As to the entryway, yes, make sure that drain drains; you can use your garden hose to test it, and Roto-Rooter or a plumber to clear it if blocked. The cap you would put on such an entryway is usually more for weather purposes than watertightness. If you have a regular problem with water overflowing into the entry, you have to fix the water drainage on your property (french drains, dry well or rain garden, swales, etc.). The door should be weathertight but not watertight. As a cover you should get what is termed a cellar door or basement walk-out cover (once wood, they are now usually steel). Ventilation may be something to consider, or not; some houses have crawlspace vents you're supposed to open and shut with the seasons, others don't. It depends a little bit on your situation. In fact, you can get vent fans that might obviate the need for dehumidification.
posted by dhartung at 5:48 PM on September 18, 2011


We haven't done actual testing for mold; you can see the stuff pretty easily. There are areas that look OK, but I wouldn't trust that it isn't molding up against the subfloor.

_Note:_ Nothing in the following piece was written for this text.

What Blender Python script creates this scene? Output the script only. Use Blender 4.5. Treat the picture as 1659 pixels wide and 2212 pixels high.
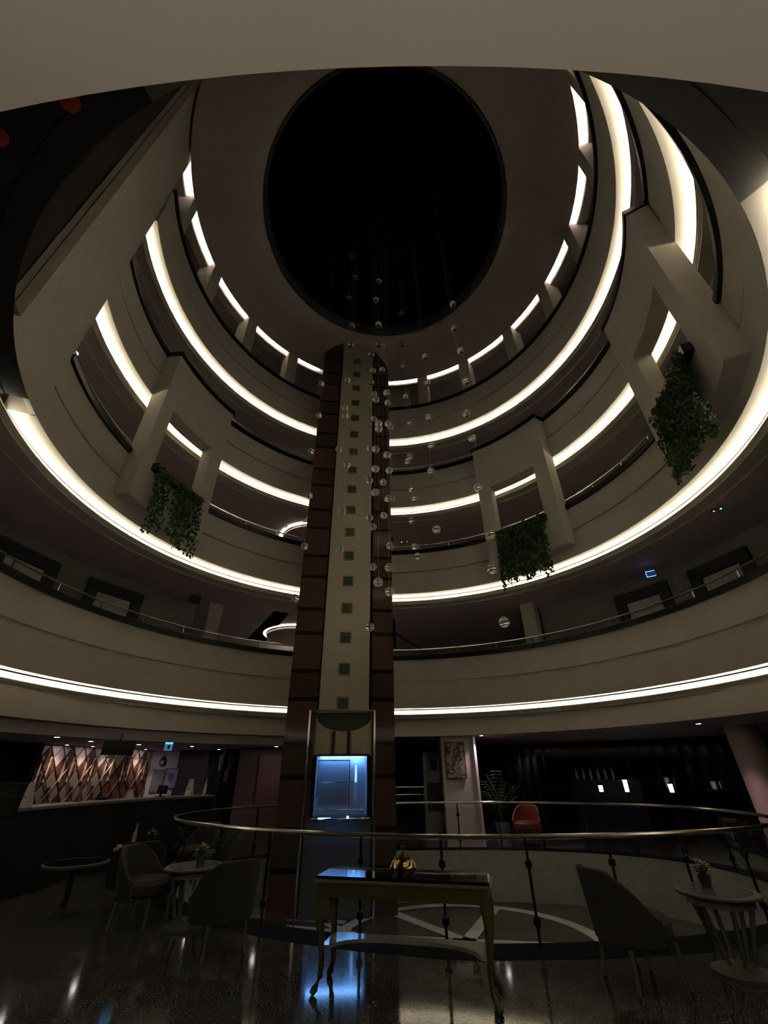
import bpy, bmesh, math, random
from mathutils import Vector, Matrix
random.seed(7)
for o in list(bpy.data.objects): bpy.data.objects.remove(o)
S = bpy.context.scene; C = S.collection
R = math.radians; PI = math.pi; cos = math.cos; sin = math.sin
EYE = 1.54

# ---------------- camera / world / exposure / main lights ----------------
cd = bpy.data.cameras.new('camera'); cam = bpy.data.objects.new('camera', cd); C.objects.link(cam)
PIT, ROL = 0.560163, -0.008034
Fv = Vector((0, cos(PIT), sin(PIT))); U0 = Vector((0, -sin(PIT), cos(PIT))); R0 = Vector((1, 0, 0))
Rv = cos(ROL)*R0 + sin(ROL)*U0; Uv = -sin(ROL)*R0 + cos(ROL)*U0
m = Matrix((Rv, Uv, -Fv)).transposed().to_4x4(); m.translation = Vector((0, 0, EYE)); cam.matrix_world = m
cd.sensor_fit = 'HORIZONTAL'; cd.sensor_width = 36; cd.lens = 36*896.04/1659; cd.clip_start = .02; cd.clip_end = 200
S.camera = cam
w = bpy.data.worlds.new('world'); S.world = w; w.use_nodes = True
w.node_tree.nodes['Background'].inputs[0].default_value = (0.004, 0.005, 0.007, 1); w.node_tree.nodes['Background'].inputs[1].default_value = .12
S.view_settings.view_transform = 'Standard'; S.view_settings.look = 'None'; S.view_settings.gamma = 1; S.view_settings.use_curve_mapping = False
S.view_settings.exposure = 0
LED = 40.0            # radiance of the cove LED tape
LEDC = (1, .915, .73); LEDW = (1, .96, .90)
PINK = (1, .72, .78)

# ---------------- helpers ----------------
MATS = {}
def mat(name, col, rough=.6, metal=0, spec=.5, emit=None, es=0, noise=0, nscale=8, bump=0, trans=0, ior=1.45, coat=0, alpha=1):
    if name in MATS: return MATS[name]
    m = bpy.data.materials.new(name); m.use_nodes = True; nt = m.node_tree; b = nt.nodes['Principled BSDF']
    b.inputs['Base Color'].default_value = (*col, 1); b.inputs['Roughness'].default_value = rough; b.inputs['Metallic'].default_value = metal
    b.inputs['Specular IOR Level'].default_value = spec; b.inputs['IOR'].default_value = ior
    b.inputs['Transmission Weight'].default_value = trans; b.inputs['Coat Weight'].default_value = coat; b.inputs['Coat Roughness'].default_value = .05
    if emit: b.inputs['Emission Color'].default_value = (*emit, 1); b.inputs['Emission Strength'].default_value = es
    if noise or bump:
        tc = nt.nodes.new('ShaderNodeTexCoord'); n = nt.nodes.new('ShaderNodeTexNoise'); n.inputs['Scale'].default_value = nscale; n.inputs['Detail'].default_value = 4
        nt.links.new(tc.outputs['Object'], n.inputs['Vector'])
        if noise:
            r = nt.nodes.new('ShaderNodeValToRGB'); r.color_ramp.elements[0].position = .3; r.color_ramp.elements[1].position = .7
            r.color_ramp.elements[0].color = (*[c*(1-noise) for c in col], 1); r.color_ramp.elements[1].color = (*[min(1, c*(1+noise)) for c in col], 1)
            nt.links.new(n.outputs['Fac'], r.inputs['Fac']); nt.links.new(r.outputs['Color'], b.inputs['Base Color'])
        if bump:
            bp = nt.nodes.new('ShaderNodeBump'); bp.inputs['Strength'].default_value = bump; bp.inputs['Distance'].default_value = .02
            nt.links.new(n.outputs['Fac'], bp.inputs['Height']); nt.links.new(bp.outputs['Normal'], b.inputs['Normal'])
    MATS[name] = m; return m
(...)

The vapor barrier was very definitely on the outside -- which is to say, when you went down there, you saw plastic sheeting above you, and not fiberglass cotton candy.

Also, guy #3 has come in with his estimate; he's only willing to do the removal and treating, and is punting any re-insulating or moisture control to someone else. All three estimates for remove-and-treat seem to come in at about the same cost, the differences are all in re-insulating and future prevention.

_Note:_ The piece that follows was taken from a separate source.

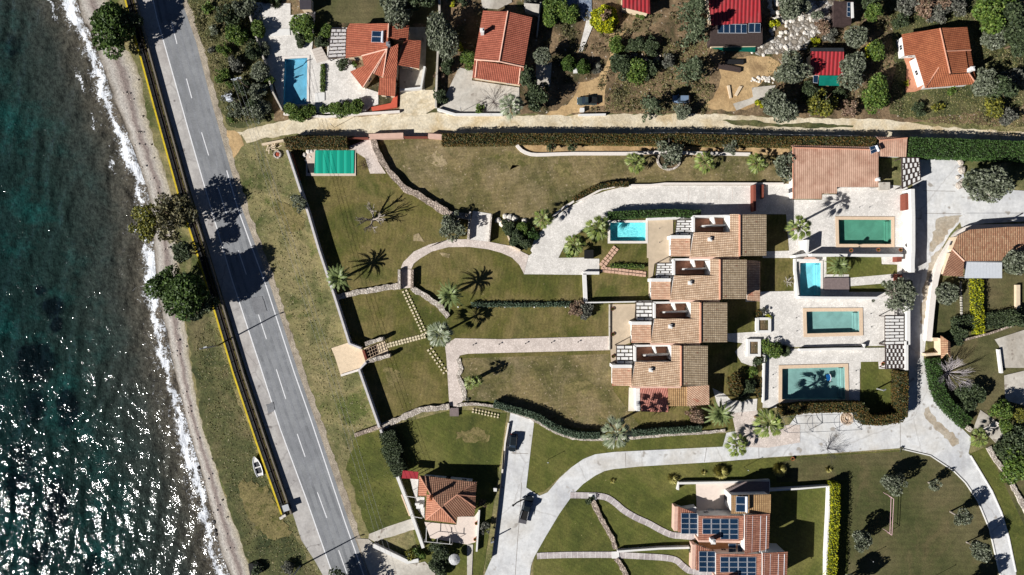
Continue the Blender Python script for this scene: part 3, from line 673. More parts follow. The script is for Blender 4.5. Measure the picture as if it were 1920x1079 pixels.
# coastal road
rl = px(256,0, 306,180, 358,360, 410,530, 463,700, 506,830, 547,957, 565,1013, 591,1053, 606,1080, 700,1300)
rr = px(340,0, 368,80, 397,193, 433,320, 455,395, 508,540, 560,700, 592,791, 625,890, 655,980, 690,1079, 780,1300)
wl = px(286,0, 293,33, 328,157, 353,247, 380,341, 434,525, 488,690, 525,806, 573,935, 621,1072, 700,1290)
ext = lambda l: [(l[0][0]-95, -300)]+l
rv = offset_line([XY(q) for q in ext(rr)], .6)
sheet('road_verge', jitter(strip_poly(resample(rv, 1.0), 1.7), 1, .28), Z(), G_GRAVEL, world=True)
sheet('road', [XY(q) for q in ext(wl)+list(reversed(ext(rr)))], Z(), ASPH, world=True, jit=.0)
sheet('road_shoulder', [XY(q) for q in ext(rl)+list(reversed(ext(wl)))], Z(), SHOUL, world=True)
WORN = m_ground('asphalt_wheelpath', [(.2, C(118,120,125)), (.6, C(138,140,146)), (.85, C(128,130,136))], .15, 3, .2, .02)
ew = ext(wl)
wlw = [XY(q) for q in ew]
for off in (1.0, 2.6, 4.4, 6.0): sheet('wheel_path', jitter(strip_poly(resample(offset_line(wlw, off), 1.5), .55), 1.5, .07), Z(), WORN, world=True)
zl = Z()
ribbon('road_line', ext([(a+1, b) for a, b in wl]), .26, zl, LINE)
ribbon('road_line', [(a-8, b) for a, b in rr][3:], .26, zl, LINE)
for q in [V for V in (T('V',962,115,995,248),T('V',1048,443,1078,553),T('V',1133,745,1173,875),px(408,350,425,402),T('W',980,390,1025,525),T('W',1093,750,1138,888),T('X',752,35,800,185),T('X',858,362,898,478),T('X',960,658,1008,788),T('X',1068,952,1110,1070))]:
    ribbon('road_dash', q, .22, zl, LINE)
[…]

You make excellent points regarding figuring out why the crawlspace is damp in the first place... and how those crickets are getting in. And that hive of bees. We'll probably have to investigate this after the place is cleaned out of the old insulation, though, to be able to get a good look. :/ And it's a good bet we need to replace that door at any rate -- it's got an inch-high gap under it. I'm having a lot of trouble finding a suitable candidate, though.